AVAILABLE DATA
....
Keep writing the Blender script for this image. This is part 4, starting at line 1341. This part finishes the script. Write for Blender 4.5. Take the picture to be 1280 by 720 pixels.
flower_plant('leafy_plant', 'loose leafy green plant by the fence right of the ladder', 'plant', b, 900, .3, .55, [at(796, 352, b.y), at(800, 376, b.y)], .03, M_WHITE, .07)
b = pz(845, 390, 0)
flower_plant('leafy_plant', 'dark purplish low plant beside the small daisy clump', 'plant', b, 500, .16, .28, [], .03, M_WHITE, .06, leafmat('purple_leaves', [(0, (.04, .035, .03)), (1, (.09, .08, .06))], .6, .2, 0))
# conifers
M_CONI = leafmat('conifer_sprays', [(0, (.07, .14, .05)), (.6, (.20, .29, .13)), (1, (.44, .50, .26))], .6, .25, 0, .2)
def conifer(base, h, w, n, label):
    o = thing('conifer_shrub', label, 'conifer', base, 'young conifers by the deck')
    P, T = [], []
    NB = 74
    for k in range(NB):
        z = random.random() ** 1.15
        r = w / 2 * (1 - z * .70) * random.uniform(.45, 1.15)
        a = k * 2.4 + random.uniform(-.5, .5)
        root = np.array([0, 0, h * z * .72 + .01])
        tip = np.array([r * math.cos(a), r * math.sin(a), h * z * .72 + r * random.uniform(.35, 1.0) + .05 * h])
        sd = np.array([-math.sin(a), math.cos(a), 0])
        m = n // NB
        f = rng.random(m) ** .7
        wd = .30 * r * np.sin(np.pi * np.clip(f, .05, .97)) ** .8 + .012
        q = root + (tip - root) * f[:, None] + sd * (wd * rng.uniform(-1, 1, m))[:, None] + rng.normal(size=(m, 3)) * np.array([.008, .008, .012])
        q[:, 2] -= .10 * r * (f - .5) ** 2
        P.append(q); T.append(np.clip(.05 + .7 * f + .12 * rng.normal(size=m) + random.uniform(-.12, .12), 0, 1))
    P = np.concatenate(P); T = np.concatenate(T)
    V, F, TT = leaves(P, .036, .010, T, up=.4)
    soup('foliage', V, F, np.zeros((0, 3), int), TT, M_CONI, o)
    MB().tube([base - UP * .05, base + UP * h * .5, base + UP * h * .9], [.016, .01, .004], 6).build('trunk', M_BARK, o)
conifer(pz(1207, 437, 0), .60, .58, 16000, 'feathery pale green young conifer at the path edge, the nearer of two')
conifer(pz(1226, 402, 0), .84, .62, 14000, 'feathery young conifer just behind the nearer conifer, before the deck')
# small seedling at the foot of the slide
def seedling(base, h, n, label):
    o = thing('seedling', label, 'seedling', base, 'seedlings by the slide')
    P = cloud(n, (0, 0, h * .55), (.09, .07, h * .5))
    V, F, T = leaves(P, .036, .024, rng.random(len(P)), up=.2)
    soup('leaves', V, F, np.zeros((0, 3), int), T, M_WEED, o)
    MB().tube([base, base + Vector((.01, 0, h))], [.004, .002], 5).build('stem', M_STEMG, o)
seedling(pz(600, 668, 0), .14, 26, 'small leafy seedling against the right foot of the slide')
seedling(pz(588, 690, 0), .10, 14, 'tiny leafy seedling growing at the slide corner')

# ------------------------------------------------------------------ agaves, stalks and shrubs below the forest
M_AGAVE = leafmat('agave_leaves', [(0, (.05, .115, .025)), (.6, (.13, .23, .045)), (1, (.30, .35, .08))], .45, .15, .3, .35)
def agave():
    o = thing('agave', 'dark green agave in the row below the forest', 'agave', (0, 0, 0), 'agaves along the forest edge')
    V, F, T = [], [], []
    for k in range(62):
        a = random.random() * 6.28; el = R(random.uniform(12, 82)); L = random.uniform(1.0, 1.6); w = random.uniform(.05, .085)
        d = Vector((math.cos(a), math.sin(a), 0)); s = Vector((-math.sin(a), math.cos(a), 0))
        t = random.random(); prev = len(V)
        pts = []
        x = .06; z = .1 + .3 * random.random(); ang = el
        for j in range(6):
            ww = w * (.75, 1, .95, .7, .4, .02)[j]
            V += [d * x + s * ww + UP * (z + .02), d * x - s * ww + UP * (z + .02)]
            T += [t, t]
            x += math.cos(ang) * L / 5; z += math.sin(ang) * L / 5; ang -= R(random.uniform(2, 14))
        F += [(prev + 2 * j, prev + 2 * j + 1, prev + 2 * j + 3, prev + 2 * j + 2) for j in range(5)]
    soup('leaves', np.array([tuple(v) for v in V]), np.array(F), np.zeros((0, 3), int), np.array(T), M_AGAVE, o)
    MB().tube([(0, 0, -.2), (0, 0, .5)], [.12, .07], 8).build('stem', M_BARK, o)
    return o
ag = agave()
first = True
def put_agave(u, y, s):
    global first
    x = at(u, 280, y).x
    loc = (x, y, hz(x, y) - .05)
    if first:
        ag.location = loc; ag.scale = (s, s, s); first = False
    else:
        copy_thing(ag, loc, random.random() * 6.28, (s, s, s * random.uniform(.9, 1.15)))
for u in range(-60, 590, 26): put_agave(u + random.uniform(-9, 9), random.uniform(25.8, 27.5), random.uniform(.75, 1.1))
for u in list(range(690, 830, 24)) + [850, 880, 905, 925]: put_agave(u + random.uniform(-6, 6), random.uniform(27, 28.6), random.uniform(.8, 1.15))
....
GOAL
Reproduce the material above, every line of it, exactly.

ANSWER BELOW
Keep writing the Blender script for this image. This is part 4, starting at line 1341. This part finishes the script. Write for Blender 4.5. Take the picture to be 1280 by 720 pixels.
flower_plant('leafy_plant', 'loose leafy green plant by the fence right of the ladder', 'plant', b, 900, .3, .55, [at(796, 352, b.y), at(800, 376, b.y)], .03, M_WHITE, .07)
b = pz(845, 390, 0)
flower_plant('leafy_plant', 'dark purplish low plant beside the small daisy clump', 'plant', b, 500, .16, .28, [], .03, M_WHITE, .06, leafmat('purple_leaves', [(0, (.04, .035, .03)), (1, (.09, .08, .06))], .6, .2, 0))
# conifers
M_CONI = leafmat('conifer_sprays', [(0, (.07, .14, .05)), (.6, (.20, .29, .13)), (1, (.44, .50, .26))], .6, .25, 0, .2)
def conifer(base, h, w, n, label):
    o = thing('conifer_shrub', label, 'conifer', base, 'young conifers by the deck')
    P, T = [], []
    NB = 74
    for k in range(NB):
        z = random.random() ** 1.15
        r = w / 2 * (1 - z * .70) * random.uniform(.45, 1.15)
        a = k * 2.4 + random.uniform(-.5, .5)
        root = np.array([0, 0, h * z * .72 + .01])
        tip = np.array([r * math.cos(a), r * math.sin(a), h * z * .72 + r * random.uniform(.35, 1.0) + .05 * h])
        sd = np.array([-math.sin(a), math.cos(a), 0])
        m = n // NB
        f = rng.random(m) ** .7
        wd = .30 * r * np.sin(np.pi * np.clip(f, .05, .97)) ** .8 + .012
        q = root + (tip - root) * f[:, None] + sd * (wd * rng.uniform(-1, 1, m))[:, None] + rng.normal(size=(m, 3)) * np.array([.008, .008, .012])
        q[:, 2] -= .10 * r * (f - .5) ** 2
        P.append(q); T.append(np.clip(.05 + .7 * f + .12 * rng.normal(size=m) + random.uniform(-.12, .12), 0, 1))
    P = np.concatenate(P); T = np.concatenate(T)
    V, F, TT = leaves(P, .036, .010, T, up=.4)
    soup('foliage', V, F, np.zeros((0, 3), int), TT, M_CONI, o)
    MB().tube([base - UP * .05, base + UP * h * .5, base + UP * h * .9], [.016, .01, .004], 6).build('trunk', M_BARK, o)
conifer(pz(1207, 437, 0), .60, .58, 16000, 'feathery pale green young conifer at the path edge, the nearer of two')
conifer(pz(1226, 402, 0), .84, .62, 14000, 'feathery young conifer just behind the nearer conifer, before the deck')
# small seedling at the foot of the slide
def seedling(base, h, n, label):
    o = thing('seedling', label, 'seedling', base, 'seedlings by the slide')
    P = cloud(n, (0, 0, h * .55), (.09, .07, h * .5))
    V, F, T = leaves(P, .036, .024, rng.random(len(P)), up=.2)
    soup('leaves', V, F, np.zeros((0, 3), int), T, M_WEED, o)
    MB().tube([base, base + Vector((.01, 0, h))], [.004, .002], 5).build('stem', M_STEMG, o)
seedling(pz(600, 668, 0), .14, 26, 'small leafy seedling against the right foot of the slide')
seedling(pz(588, 690, 0), .10, 14, 'tiny leafy seedling growing at the slide corner')

# ------------------------------------------------------------------ agaves, stalks and shrubs below the forest
M_AGAVE = leafmat('agave_leaves', [(0, (.05, .115, .025)), (.6, (.13, .23, .045)), (1, (.30, .35, .08))], .45, .15, .3, .35)
def agave():
    o = thing('agave', 'dark green agave in the row below the forest', 'agave', (0, 0, 0), 'agaves along the forest edge')
    V, F, T = [], [], []
    for k in range(62):
        a = random.random() * 6.28; el = R(random.uniform(12, 82)); L = random.uniform(1.0, 1.6); w = random.uniform(.05, .085)
        d = Vector((math.cos(a), math.sin(a), 0)); s = Vector((-math.sin(a), math.cos(a), 0))
        t = random.random(); prev = len(V)
        pts = []
        x = .06; z = .1 + .3 * random.random(); ang = el
        for j in range(6):
            ww = w * (.75, 1, .95, .7, .4, .02)[j]
            V += [d * x + s * ww + UP * (z + .02), d * x - s * ww + UP * (z + .02)]
            T += [t, t]
            x += math.cos(ang) * L / 5; z += math.sin(ang) * L / 5; ang -= R(random.uniform(2, 14))
        F += [(prev + 2 * j, prev + 2 * j + 1, prev + 2 * j + 3, prev + 2 * j + 2) for j in range(5)]
    soup('leaves', np.array([tuple(v) for v in V]), np.array(F), np.zeros((0, 3), int), np.array(T), M_AGAVE, o)
    MB().tube([(0, 0, -.2), (0, 0, .5)], [.12, .07], 8).build('stem', M_BARK, o)
    return o
ag = agave()
first = True
def put_agave(u, y, s):
    global first
    x = at(u, 280, y).x
    loc = (x, y, hz(x, y) - .05)
    if first:
        ag.location = loc; ag.scale = (s, s, s); first = False
    else:
        copy_thing(ag, loc, random.random() * 6.28, (s, s, s * random.uniform(.9, 1.15)))
for u in range(-60, 590, 26): put_agave(u + random.uniform(-9, 9), random.uniform(25.8, 27.5), random.uniform(.75, 1.1))
for u in list(range(690, 830, 24)) + [850, 880, 905, 925]: put_agave(u + random.uniform(-6, 6), random.uniform(27, 28.6), random.uniform(.8, 1.15))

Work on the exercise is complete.